I have made personal mistakes that I deeply regret and I feel great sorrow for that, but I have never compromised our goals of independence and self-determination for the Kashmiri people and our commitment to peaceful negotiations between India, Pakistan and the leadership of the Kashmiri people.  My own passion for the plight of Kashmir is clearly nothing unique. As a child of Kashmir, born and raised in that environment myself, I am just one of the hundreds of thousands of youth who, through no fault or choice of their own, have become directly or indirectly involved and deeply and passionately motivated to do something positive for their country, however insignificant in the context of global affairs, to make a difference. A country can be destroyed, but a nation cannot be defeated. Our own independence from this tyranny is the song in our heart, the poetry on our lips, and the vision that solidly unites us. It is the bedrock of our determination to continue unrelentingly to seek justice and truth for the people of Kashmir, despite our seeming powerlessness in the face of this occupation.

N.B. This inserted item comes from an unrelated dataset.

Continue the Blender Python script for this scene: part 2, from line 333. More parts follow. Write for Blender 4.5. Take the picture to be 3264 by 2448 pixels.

Our hope is in our unity, in our love for one another as a people, as a nation, and as a divine spirit that pervades our history as a people with a unique cultural identity regardless of race, religion or creed, and our lasting belief that we cannot be denied our birthright to self-determination.

Conclusion

Win-win solutions are of great importance because they safeguard against prospective bitterness or humiliation that are the fuel of new conflict. If one party to a solution feels exploited or unfairly treated, then national sentiments to undo the settlement will naturally swell.   We must not belittle, embarrass, or humiliate any party.  Every participant should be treated with dignity and humanity.  Charity, not the triumphal, should be the earmark of the negotiating enterprise.  Also, we should not sacrifice the good on the altar of the perfect.  Compromises are the staple of conflict resolution.  To achieve some good is worthwhile even though not all good is achieved.